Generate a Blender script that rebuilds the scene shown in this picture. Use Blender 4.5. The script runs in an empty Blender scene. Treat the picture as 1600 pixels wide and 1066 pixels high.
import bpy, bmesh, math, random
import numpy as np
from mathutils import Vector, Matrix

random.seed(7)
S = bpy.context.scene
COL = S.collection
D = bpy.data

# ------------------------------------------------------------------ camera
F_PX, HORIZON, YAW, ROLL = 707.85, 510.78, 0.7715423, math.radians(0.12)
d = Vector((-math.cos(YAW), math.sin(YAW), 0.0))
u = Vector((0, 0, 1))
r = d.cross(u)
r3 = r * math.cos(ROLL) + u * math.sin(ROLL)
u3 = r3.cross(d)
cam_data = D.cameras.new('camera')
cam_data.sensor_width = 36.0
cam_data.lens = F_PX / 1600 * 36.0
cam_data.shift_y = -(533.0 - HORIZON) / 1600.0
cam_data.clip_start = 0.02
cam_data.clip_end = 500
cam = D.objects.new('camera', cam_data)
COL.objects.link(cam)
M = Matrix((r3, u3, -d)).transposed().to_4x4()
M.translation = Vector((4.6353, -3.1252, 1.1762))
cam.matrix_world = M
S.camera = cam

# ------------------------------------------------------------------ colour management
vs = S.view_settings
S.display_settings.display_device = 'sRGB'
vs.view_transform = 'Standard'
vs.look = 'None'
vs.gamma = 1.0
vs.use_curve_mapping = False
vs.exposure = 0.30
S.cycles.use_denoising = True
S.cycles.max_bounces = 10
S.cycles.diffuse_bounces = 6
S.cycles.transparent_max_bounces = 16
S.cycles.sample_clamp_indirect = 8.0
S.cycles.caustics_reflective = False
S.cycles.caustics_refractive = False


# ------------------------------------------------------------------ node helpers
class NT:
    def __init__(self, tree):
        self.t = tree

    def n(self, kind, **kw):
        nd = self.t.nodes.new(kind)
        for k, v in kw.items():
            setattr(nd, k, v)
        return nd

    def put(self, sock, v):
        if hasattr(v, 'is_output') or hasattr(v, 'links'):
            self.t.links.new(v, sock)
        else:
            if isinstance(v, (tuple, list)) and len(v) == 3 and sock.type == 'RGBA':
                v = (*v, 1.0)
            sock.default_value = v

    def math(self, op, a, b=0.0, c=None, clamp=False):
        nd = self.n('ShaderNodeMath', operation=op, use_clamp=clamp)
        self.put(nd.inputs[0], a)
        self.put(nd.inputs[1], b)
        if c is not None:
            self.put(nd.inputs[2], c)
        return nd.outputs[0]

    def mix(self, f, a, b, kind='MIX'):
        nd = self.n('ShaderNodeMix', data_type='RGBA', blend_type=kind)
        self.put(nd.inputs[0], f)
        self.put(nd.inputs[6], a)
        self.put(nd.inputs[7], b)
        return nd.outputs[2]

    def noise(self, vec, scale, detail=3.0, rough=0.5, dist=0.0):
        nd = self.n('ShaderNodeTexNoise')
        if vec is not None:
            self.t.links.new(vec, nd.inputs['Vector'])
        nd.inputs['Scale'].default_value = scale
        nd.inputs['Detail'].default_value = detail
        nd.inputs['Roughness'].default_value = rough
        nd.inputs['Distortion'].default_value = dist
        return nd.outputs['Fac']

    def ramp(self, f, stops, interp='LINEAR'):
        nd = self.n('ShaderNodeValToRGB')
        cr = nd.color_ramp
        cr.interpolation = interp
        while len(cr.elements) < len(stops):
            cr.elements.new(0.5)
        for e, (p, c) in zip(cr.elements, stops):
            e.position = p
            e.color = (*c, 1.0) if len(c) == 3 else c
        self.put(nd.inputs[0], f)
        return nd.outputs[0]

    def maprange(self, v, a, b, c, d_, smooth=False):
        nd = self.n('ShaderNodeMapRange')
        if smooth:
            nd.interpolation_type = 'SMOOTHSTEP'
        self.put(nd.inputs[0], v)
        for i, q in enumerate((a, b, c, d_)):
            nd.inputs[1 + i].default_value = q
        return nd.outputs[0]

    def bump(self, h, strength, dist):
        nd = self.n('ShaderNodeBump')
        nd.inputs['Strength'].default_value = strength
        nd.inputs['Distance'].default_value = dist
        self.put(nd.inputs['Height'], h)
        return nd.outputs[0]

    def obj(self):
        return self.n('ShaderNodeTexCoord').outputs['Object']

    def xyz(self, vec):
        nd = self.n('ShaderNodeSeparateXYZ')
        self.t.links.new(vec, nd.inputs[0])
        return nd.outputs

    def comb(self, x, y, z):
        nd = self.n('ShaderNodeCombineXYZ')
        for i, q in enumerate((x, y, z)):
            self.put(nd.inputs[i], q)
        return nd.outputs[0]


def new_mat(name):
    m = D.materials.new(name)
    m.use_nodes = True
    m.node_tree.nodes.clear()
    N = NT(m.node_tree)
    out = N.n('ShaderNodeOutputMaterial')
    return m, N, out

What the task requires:
Everything from the first line above through the line that contains "D = bpy.data" should be duplicated exactly, please, and nothing beyond it.

Correct output:
Generate a Blender script that rebuilds the scene shown in this picture. Use Blender 4.5. The script runs in an empty Blender scene. Treat the picture as 1600 pixels wide and 1066 pixels high.
import bpy, bmesh, math, random
import numpy as np
from mathutils import Vector, Matrix

random.seed(7)
S = bpy.context.scene
COL = S.collection
D = bpy.data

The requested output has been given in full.